Start of Supplied information
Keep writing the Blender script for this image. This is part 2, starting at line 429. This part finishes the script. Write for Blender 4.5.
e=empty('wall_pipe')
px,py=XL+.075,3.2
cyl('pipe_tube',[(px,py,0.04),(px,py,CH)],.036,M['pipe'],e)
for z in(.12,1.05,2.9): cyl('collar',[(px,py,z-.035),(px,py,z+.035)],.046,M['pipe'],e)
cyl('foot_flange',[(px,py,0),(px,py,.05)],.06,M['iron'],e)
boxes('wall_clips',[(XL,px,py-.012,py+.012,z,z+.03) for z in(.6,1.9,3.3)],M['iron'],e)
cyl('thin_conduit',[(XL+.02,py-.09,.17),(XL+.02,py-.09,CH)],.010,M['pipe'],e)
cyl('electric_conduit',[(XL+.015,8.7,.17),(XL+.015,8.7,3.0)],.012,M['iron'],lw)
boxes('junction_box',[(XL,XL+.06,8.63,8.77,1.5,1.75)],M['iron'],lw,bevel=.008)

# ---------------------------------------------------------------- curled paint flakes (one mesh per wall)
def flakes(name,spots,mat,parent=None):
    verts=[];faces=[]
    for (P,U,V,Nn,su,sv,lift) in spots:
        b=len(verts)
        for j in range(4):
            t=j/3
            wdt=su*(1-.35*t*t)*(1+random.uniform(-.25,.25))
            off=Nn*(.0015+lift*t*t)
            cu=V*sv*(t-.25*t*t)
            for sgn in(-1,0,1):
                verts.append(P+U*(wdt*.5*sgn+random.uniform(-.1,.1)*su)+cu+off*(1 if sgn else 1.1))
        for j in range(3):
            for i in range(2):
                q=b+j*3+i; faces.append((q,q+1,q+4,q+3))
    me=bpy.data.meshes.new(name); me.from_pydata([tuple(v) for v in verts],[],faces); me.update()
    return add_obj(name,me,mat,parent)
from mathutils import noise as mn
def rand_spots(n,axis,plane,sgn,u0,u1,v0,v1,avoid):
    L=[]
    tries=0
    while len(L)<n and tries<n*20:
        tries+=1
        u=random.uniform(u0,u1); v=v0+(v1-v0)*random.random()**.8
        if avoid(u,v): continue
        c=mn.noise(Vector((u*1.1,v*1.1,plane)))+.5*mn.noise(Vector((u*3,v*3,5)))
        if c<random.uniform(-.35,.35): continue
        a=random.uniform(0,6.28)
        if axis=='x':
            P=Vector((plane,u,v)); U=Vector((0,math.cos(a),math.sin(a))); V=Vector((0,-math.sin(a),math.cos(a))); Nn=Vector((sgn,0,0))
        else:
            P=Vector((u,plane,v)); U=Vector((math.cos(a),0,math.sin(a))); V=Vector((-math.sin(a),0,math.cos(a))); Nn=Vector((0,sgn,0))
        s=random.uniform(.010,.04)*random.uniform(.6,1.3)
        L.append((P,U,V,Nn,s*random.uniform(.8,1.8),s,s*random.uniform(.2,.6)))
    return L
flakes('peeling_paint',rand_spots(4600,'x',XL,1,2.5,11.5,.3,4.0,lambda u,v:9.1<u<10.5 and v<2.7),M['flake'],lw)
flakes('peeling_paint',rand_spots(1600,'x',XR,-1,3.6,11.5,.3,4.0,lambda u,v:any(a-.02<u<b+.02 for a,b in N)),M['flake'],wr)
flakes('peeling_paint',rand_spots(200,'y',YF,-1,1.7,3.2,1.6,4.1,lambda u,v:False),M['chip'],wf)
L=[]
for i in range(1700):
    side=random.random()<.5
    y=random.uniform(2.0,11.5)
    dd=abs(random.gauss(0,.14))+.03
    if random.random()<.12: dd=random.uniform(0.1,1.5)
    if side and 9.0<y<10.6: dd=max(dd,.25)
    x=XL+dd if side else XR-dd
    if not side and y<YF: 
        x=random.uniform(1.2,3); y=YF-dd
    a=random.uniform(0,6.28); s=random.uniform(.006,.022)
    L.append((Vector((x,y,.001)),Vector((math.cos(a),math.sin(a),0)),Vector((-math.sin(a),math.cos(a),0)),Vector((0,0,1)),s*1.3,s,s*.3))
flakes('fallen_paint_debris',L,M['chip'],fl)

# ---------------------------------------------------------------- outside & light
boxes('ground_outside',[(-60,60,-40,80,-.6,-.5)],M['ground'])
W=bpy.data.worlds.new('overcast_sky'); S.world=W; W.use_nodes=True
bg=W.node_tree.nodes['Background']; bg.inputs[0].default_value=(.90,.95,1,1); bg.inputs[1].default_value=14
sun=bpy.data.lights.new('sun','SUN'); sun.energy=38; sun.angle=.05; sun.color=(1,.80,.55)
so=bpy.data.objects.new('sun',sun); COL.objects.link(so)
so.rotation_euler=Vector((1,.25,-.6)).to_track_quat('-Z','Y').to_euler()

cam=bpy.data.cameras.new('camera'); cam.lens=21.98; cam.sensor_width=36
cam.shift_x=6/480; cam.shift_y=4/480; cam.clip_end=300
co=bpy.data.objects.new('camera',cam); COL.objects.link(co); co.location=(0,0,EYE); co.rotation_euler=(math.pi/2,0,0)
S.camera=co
End of Supplied information
§ The request
Please reproduce the entire listing, exactly as shown.

§ Complete answer
Keep writing the Blender script for this image. This is part 2, starting at line 429. This part finishes the script. Write for Blender 4.5.
e=empty('wall_pipe')
px,py=XL+.075,3.2
cyl('pipe_tube',[(px,py,0.04),(px,py,CH)],.036,M['pipe'],e)
for z in(.12,1.05,2.9): cyl('collar',[(px,py,z-.035),(px,py,z+.035)],.046,M['pipe'],e)
cyl('foot_flange',[(px,py,0),(px,py,.05)],.06,M['iron'],e)
boxes('wall_clips',[(XL,px,py-.012,py+.012,z,z+.03) for z in(.6,1.9,3.3)],M['iron'],e)
cyl('thin_conduit',[(XL+.02,py-.09,.17),(XL+.02,py-.09,CH)],.010,M['pipe'],e)
cyl('electric_conduit',[(XL+.015,8.7,.17),(XL+.015,8.7,3.0)],.012,M['iron'],lw)
boxes('junction_box',[(XL,XL+.06,8.63,8.77,1.5,1.75)],M['iron'],lw,bevel=.008)

# ---------------------------------------------------------------- curled paint flakes (one mesh per wall)
def flakes(name,spots,mat,parent=None):
    verts=[];faces=[]
    for (P,U,V,Nn,su,sv,lift) in spots:
        b=len(verts)
        for j in range(4):
            t=j/3
            wdt=su*(1-.35*t*t)*(1+random.uniform(-.25,.25))
            off=Nn*(.0015+lift*t*t)
            cu=V*sv*(t-.25*t*t)
            for sgn in(-1,0,1):
                verts.append(P+U*(wdt*.5*sgn+random.uniform(-.1,.1)*su)+cu+off*(1 if sgn else 1.1))
        for j in range(3):
            for i in range(2):
                q=b+j*3+i; faces.append((q,q+1,q+4,q+3))
    me=bpy.data.meshes.new(name); me.from_pydata([tuple(v) for v in verts],[],faces); me.update()
    return add_obj(name,me,mat,parent)
from mathutils import noise as mn
def rand_spots(n,axis,plane,sgn,u0,u1,v0,v1,avoid):
    L=[]
    tries=0
    while len(L)<n and tries<n*20:
        tries+=1
        u=random.uniform(u0,u1); v=v0+(v1-v0)*random.random()**.8
        if avoid(u,v): continue
        c=mn.noise(Vector((u*1.1,v*1.1,plane)))+.5*mn.noise(Vector((u*3,v*3,5)))
        if c<random.uniform(-.35,.35): continue
        a=random.uniform(0,6.28)
        if axis=='x':
            P=Vector((plane,u,v)); U=Vector((0,math.cos(a),math.sin(a))); V=Vector((0,-math.sin(a),math.cos(a))); Nn=Vector((sgn,0,0))
        else:
            P=Vector((u,plane,v)); U=Vector((math.cos(a),0,math.sin(a))); V=Vector((-math.sin(a),0,math.cos(a))); Nn=Vector((0,sgn,0))
        s=random.uniform(.010,.04)*random.uniform(.6,1.3)
        L.append((P,U,V,Nn,s*random.uniform(.8,1.8),s,s*random.uniform(.2,.6)))
    return L
flakes('peeling_paint',rand_spots(4600,'x',XL,1,2.5,11.5,.3,4.0,lambda u,v:9.1<u<10.5 and v<2.7),M['flake'],lw)
flakes('peeling_paint',rand_spots(1600,'x',XR,-1,3.6,11.5,.3,4.0,lambda u,v:any(a-.02<u<b+.02 for a,b in N)),M['flake'],wr)
flakes('peeling_paint',rand_spots(200,'y',YF,-1,1.7,3.2,1.6,4.1,lambda u,v:False),M['chip'],wf)
L=[]
for i in range(1700):
    side=random.random()<.5
    y=random.uniform(2.0,11.5)
    dd=abs(random.gauss(0,.14))+.03
    if random.random()<.12: dd=random.uniform(0.1,1.5)
    if side and 9.0<y<10.6: dd=max(dd,.25)
    x=XL+dd if side else XR-dd
    if not side and y<YF: 
        x=random.uniform(1.2,3); y=YF-dd
    a=random.uniform(0,6.28); s=random.uniform(.006,.022)
    L.append((Vector((x,y,.001)),Vector((math.cos(a),math.sin(a),0)),Vector((-math.sin(a),math.cos(a),0)),Vector((0,0,1)),s*1.3,s,s*.3))
flakes('fallen_paint_debris',L,M['chip'],fl)

# ---------------------------------------------------------------- outside & light
boxes('ground_outside',[(-60,60,-40,80,-.6,-.5)],M['ground'])
W=bpy.data.worlds.new('overcast_sky'); S.world=W; W.use_nodes=True
bg=W.node_tree.nodes['Background']; bg.inputs[0].default_value=(.90,.95,1,1); bg.inputs[1].default_value=14
sun=bpy.data.lights.new('sun','SUN'); sun.energy=38; sun.angle=.05; sun.color=(1,.80,.55)
so=bpy.data.objects.new('sun',sun); COL.objects.link(so)
so.rotation_euler=Vector((1,.25,-.6)).to_track_quat('-Z','Y').to_euler()

cam=bpy.data.cameras.new('camera'); cam.lens=21.98; cam.sensor_width=36
cam.shift_x=6/480; cam.shift_y=4/480; cam.clip_end=300
co=bpy.data.objects.new('camera',cam); COL.objects.link(co); co.location=(0,0,EYE); co.rotation_euler=(math.pi/2,0,0)
S.camera=co